What to produce: What number of lines contain the word "pixels"? Reply with the number and nothing else.

** BEGIN **

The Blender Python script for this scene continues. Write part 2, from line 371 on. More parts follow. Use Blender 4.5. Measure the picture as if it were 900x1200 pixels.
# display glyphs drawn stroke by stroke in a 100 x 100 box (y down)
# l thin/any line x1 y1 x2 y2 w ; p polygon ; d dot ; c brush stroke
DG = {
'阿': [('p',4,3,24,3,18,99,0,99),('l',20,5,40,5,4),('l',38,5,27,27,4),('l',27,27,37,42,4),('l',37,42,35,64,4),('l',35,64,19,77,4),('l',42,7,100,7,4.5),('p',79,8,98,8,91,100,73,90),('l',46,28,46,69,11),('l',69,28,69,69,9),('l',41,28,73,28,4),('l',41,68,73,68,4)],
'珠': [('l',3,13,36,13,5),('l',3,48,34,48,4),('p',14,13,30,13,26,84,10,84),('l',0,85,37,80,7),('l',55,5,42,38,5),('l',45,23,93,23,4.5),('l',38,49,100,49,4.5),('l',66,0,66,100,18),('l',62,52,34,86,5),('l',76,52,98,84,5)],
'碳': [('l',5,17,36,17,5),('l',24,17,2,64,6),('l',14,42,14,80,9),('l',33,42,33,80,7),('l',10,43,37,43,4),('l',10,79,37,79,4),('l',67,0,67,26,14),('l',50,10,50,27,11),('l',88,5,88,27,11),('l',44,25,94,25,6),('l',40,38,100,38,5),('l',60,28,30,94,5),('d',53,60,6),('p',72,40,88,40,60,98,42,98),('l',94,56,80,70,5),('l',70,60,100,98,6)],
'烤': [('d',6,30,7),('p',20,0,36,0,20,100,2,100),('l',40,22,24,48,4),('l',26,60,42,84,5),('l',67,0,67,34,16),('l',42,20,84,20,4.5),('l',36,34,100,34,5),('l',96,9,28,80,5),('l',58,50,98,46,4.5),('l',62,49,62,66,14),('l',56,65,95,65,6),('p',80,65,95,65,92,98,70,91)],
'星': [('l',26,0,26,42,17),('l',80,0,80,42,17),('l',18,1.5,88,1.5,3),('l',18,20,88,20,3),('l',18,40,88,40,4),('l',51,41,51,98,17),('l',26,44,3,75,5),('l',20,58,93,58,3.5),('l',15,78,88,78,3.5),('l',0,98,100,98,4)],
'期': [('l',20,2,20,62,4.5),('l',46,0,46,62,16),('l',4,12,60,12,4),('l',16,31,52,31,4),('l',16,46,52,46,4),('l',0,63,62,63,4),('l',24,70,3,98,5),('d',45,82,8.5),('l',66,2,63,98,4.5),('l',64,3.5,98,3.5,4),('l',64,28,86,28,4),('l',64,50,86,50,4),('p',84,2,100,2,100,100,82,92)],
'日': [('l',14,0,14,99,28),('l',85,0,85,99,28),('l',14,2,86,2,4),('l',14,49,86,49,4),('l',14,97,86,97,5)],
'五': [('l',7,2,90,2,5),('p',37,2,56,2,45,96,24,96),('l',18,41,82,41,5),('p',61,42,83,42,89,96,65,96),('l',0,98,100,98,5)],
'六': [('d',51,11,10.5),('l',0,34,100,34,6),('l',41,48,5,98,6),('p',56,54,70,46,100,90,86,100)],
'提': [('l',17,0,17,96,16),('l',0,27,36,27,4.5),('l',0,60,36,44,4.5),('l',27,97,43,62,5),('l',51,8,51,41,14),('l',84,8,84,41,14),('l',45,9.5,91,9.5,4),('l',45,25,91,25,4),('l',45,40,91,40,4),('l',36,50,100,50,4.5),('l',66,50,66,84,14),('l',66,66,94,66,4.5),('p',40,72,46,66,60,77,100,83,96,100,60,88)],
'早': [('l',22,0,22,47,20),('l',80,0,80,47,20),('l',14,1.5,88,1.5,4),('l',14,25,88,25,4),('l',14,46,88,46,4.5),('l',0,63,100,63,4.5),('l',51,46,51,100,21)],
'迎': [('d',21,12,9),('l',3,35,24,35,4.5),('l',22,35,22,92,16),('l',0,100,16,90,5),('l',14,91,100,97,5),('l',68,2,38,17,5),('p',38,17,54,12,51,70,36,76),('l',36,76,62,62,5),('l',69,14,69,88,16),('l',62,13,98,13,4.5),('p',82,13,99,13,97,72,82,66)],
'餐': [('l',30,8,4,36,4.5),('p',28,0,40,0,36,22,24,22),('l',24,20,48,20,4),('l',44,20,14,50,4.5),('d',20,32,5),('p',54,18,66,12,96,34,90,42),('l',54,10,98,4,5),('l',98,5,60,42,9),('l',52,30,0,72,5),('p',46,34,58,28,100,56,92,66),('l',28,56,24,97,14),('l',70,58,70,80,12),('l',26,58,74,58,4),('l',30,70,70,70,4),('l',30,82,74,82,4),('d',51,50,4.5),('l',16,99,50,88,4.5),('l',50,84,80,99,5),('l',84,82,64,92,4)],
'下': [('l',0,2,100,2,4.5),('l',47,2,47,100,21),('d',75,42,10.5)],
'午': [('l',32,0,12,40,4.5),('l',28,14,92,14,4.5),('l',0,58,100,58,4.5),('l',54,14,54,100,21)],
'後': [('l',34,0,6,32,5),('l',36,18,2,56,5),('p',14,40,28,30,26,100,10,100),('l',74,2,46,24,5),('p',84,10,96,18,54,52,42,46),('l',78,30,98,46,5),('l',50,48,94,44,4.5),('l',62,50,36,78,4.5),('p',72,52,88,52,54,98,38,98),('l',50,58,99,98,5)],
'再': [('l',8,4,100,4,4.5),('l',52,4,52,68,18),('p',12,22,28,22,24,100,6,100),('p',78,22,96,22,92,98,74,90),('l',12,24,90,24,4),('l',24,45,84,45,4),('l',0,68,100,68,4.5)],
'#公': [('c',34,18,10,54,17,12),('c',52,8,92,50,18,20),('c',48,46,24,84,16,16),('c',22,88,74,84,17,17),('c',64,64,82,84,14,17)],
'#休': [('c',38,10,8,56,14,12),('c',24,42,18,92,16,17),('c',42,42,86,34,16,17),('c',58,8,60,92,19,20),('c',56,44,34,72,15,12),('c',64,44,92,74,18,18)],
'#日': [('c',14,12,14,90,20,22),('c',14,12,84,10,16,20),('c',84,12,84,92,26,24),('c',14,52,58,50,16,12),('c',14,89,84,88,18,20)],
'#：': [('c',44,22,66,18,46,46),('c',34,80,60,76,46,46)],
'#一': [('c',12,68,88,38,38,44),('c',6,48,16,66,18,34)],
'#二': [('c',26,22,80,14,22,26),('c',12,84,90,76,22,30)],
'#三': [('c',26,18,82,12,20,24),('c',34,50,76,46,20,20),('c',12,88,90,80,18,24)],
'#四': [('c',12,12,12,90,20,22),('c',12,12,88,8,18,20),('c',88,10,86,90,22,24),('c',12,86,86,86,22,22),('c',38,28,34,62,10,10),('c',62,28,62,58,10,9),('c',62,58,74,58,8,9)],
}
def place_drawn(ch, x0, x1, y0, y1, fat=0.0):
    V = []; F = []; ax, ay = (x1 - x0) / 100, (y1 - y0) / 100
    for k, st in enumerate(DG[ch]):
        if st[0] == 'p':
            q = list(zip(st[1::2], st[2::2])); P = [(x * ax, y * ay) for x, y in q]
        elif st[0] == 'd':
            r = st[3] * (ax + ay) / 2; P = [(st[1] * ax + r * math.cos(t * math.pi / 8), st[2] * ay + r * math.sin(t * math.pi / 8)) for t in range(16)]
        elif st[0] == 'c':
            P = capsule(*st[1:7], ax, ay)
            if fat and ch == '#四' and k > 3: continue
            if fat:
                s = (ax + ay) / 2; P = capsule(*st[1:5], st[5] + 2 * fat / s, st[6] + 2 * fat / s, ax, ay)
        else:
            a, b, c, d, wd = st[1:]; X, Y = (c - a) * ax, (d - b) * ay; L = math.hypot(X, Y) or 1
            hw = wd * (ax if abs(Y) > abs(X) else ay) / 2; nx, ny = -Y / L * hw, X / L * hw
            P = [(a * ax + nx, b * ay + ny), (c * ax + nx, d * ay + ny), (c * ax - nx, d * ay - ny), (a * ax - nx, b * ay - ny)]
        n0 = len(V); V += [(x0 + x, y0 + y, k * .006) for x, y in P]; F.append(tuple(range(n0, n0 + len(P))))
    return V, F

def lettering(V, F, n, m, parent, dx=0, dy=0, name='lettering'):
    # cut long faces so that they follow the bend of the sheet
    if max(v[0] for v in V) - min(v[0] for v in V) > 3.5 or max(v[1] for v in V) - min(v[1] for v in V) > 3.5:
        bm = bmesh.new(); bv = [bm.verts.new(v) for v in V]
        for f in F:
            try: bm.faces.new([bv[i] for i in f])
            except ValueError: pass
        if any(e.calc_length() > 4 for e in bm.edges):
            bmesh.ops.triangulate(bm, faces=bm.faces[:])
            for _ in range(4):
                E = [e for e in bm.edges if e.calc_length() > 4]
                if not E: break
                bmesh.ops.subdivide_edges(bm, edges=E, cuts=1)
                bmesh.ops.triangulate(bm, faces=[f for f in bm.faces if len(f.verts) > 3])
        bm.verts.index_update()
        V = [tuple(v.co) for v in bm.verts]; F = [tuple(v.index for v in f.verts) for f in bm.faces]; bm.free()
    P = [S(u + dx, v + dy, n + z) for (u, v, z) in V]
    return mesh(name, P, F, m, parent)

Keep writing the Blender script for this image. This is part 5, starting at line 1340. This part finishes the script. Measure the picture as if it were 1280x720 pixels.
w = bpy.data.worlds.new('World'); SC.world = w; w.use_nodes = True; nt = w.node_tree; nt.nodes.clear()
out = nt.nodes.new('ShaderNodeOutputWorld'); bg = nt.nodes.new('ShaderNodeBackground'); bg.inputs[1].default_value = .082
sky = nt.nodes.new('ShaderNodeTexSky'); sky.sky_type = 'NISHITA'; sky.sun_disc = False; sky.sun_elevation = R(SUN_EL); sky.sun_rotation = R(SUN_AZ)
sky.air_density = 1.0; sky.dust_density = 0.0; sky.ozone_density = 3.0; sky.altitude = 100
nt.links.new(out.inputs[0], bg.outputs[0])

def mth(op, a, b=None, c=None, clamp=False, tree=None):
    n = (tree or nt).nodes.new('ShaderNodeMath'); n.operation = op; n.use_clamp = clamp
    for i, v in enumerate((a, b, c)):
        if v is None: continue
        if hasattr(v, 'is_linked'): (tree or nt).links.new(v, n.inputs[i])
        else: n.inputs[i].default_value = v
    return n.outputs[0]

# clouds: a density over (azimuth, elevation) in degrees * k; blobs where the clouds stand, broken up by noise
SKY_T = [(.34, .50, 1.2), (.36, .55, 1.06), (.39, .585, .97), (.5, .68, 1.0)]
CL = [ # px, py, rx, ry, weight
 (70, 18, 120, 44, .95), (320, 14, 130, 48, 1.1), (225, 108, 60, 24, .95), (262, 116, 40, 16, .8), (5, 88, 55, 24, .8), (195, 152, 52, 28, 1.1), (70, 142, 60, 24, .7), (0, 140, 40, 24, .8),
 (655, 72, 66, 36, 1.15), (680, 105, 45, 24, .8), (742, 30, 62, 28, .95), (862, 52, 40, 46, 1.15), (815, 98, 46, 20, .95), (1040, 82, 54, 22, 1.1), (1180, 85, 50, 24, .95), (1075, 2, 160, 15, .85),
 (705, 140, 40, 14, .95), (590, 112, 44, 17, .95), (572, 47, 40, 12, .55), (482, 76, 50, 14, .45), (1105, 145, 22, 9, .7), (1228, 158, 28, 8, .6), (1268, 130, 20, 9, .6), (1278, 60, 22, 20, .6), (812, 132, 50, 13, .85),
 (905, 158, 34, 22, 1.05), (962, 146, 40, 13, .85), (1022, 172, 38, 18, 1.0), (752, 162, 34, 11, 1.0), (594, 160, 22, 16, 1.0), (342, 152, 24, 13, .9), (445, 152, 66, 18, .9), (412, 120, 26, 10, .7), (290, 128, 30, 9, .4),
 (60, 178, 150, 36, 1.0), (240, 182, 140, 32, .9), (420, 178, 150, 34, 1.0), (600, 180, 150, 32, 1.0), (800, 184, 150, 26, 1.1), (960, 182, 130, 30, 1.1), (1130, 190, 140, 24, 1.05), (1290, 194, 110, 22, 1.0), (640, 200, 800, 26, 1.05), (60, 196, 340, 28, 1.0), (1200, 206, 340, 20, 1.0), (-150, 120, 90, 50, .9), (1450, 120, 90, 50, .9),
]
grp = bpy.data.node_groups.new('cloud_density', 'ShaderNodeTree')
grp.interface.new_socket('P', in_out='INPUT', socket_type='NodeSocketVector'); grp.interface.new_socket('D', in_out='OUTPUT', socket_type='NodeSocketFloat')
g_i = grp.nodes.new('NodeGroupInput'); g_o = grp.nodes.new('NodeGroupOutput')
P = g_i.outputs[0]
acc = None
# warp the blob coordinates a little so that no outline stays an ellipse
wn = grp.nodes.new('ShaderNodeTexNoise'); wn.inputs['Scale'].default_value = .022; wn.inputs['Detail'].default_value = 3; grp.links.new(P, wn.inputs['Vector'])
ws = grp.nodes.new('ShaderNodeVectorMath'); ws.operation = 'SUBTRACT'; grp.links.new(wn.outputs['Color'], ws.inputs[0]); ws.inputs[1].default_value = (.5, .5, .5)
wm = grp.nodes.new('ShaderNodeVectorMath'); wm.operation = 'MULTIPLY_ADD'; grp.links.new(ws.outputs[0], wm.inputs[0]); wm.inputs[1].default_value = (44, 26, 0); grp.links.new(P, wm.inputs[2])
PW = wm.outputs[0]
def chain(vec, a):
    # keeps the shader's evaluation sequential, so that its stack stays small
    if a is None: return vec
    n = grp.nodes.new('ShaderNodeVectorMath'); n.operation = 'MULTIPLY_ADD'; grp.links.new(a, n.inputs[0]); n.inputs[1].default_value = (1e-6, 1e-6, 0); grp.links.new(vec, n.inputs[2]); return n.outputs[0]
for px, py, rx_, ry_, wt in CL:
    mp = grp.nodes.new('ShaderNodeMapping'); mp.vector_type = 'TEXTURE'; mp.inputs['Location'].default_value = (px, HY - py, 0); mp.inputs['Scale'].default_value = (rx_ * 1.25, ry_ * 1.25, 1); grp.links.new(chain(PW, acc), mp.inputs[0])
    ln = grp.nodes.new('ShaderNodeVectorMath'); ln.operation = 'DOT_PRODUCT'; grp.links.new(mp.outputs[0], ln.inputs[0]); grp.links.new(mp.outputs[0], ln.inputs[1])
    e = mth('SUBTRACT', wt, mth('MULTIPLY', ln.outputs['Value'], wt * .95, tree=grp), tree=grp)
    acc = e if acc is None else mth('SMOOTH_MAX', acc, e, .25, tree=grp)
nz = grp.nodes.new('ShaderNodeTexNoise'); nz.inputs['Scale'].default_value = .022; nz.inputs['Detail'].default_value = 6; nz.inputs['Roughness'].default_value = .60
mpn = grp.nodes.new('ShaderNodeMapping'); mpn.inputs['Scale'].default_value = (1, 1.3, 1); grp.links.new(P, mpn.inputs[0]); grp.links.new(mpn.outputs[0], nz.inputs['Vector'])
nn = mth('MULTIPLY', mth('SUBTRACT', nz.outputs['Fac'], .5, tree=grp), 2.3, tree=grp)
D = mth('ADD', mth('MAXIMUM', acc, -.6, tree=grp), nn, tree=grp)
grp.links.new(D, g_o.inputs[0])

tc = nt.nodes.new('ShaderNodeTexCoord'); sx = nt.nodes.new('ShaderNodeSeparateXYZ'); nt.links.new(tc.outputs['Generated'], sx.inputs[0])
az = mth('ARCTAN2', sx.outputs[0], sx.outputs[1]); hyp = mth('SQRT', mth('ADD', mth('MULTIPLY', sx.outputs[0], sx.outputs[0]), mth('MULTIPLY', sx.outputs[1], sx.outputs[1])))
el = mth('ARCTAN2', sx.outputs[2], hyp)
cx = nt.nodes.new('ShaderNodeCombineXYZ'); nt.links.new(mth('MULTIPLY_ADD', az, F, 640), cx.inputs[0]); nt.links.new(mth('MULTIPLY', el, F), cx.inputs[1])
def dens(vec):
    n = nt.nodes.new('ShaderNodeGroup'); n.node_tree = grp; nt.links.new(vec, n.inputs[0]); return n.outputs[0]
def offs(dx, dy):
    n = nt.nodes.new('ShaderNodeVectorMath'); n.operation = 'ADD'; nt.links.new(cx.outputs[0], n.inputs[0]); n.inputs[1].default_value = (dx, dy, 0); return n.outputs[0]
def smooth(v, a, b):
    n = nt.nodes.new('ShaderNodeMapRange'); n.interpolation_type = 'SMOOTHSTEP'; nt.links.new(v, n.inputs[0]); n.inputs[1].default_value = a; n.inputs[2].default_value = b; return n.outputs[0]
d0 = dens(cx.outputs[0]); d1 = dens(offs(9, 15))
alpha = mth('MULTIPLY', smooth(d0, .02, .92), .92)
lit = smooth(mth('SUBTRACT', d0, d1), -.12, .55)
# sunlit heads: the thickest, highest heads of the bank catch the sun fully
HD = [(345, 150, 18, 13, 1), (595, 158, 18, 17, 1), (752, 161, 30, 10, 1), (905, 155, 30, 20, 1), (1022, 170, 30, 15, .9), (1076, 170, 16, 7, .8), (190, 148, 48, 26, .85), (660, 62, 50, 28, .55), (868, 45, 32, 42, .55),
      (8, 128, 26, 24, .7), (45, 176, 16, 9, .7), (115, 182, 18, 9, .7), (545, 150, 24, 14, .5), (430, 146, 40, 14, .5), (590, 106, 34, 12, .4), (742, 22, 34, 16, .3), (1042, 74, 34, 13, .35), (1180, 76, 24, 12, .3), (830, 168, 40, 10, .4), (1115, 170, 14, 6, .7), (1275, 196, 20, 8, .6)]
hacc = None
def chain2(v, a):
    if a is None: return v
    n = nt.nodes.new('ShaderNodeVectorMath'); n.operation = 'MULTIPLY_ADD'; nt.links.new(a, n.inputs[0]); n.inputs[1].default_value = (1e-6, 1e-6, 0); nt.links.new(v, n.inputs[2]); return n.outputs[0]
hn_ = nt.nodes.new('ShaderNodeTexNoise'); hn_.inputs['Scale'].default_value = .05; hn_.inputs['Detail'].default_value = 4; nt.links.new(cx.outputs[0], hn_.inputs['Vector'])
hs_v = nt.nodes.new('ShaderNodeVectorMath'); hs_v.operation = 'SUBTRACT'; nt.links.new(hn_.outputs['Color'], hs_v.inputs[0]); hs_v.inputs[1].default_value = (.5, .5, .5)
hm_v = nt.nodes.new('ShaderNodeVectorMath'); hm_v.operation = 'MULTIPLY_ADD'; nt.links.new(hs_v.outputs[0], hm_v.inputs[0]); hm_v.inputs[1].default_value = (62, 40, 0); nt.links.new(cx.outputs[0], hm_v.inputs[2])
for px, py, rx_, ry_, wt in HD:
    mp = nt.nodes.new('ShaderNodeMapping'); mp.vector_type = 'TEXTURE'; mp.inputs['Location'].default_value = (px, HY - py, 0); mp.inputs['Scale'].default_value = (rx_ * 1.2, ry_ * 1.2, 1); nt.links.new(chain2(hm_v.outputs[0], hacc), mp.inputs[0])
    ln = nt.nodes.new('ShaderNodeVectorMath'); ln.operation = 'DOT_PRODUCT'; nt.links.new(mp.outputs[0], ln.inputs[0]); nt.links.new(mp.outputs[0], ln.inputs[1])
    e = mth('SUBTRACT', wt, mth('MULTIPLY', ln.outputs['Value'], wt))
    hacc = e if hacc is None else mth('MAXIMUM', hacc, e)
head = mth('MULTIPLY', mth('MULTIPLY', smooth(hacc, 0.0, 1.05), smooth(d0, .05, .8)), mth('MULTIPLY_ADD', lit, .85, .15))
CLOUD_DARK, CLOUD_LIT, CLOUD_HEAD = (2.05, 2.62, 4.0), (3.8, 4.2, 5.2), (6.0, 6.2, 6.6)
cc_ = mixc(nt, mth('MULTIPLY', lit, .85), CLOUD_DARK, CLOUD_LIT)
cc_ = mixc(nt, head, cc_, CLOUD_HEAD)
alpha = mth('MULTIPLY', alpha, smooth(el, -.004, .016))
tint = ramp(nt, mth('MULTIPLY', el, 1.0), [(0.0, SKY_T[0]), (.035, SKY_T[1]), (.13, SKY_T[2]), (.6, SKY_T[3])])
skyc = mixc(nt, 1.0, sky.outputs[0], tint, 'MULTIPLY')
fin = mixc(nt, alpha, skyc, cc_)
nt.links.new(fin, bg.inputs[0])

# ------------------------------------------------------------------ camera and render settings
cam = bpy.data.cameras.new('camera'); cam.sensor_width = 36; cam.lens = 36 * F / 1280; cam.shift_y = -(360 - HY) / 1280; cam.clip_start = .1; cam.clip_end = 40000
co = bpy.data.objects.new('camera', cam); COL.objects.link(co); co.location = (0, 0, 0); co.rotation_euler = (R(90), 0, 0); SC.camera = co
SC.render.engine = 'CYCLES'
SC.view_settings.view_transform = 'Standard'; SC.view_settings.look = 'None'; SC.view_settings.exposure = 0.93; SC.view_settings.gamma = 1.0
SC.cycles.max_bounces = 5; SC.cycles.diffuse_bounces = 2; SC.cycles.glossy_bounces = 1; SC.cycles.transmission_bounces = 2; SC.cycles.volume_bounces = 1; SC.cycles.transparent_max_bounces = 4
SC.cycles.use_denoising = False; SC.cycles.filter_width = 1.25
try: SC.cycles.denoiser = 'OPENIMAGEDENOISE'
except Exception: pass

** END **

The answer: 2